By FBNQuest Research
Credit is one of the several inputs in short supply in Nigeria. Private-sector credit extension at end-2016 represented just 21.9 percent of GDP, compared with 75.0 percent in South Africa. Nor is there impressive growth to suggest that the gap is narrowing.
CBN data from a different series to that shown in our chart highlight an increase of 19.4 percent y/y in December in naira terms: we should note, however, the large share allocated to the oil and gas sector and the weight of those loans denominated in forex. The increase would otherwise have been negligible.
One aim of monetary policy in 2016 was to persuade the deposit money banks (DMBs) to boost their lending to what the CBN termed job-creating and productive sectors such as agriculture and manufacturing. Neither lectures nor incentives worked.
DMBs’ lending to agriculture has risen from about 1 percent to about 4 percent of their total loan books over three years.
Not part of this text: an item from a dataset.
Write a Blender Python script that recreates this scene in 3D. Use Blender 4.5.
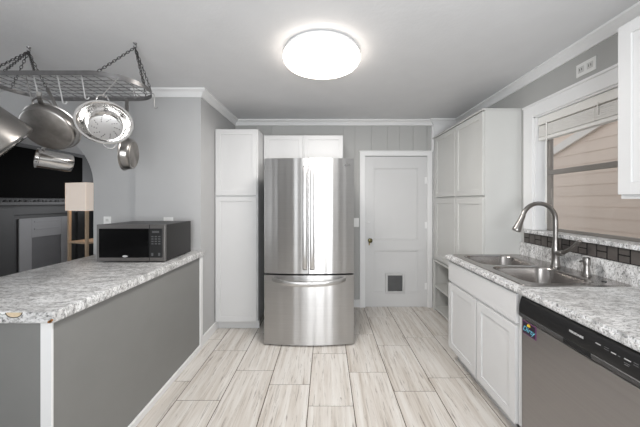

This will not bring about the rapid growth in agro-industry underpinning the FGN’s strategies of import substitution and economic diversification, and explains why the CBN has launched three subsidised credit schemes for the sector in the past decade.
In February the average prime and maximum lending rates of the DMBs were 17.1 percent and 29.3 percent.
At the time, FGN bonds were yielding more than 16 percent and longer tenor NTBs more than 22 percent.
Faced with this choice and allowing for the sizeable risk attached to most credit applications from the real economy outside the blue chips, it is little surprise that the DMBs have accumulated very large positions in FGN paper.
Until those yields retreat substantially and credit applications improve, we do see not much change.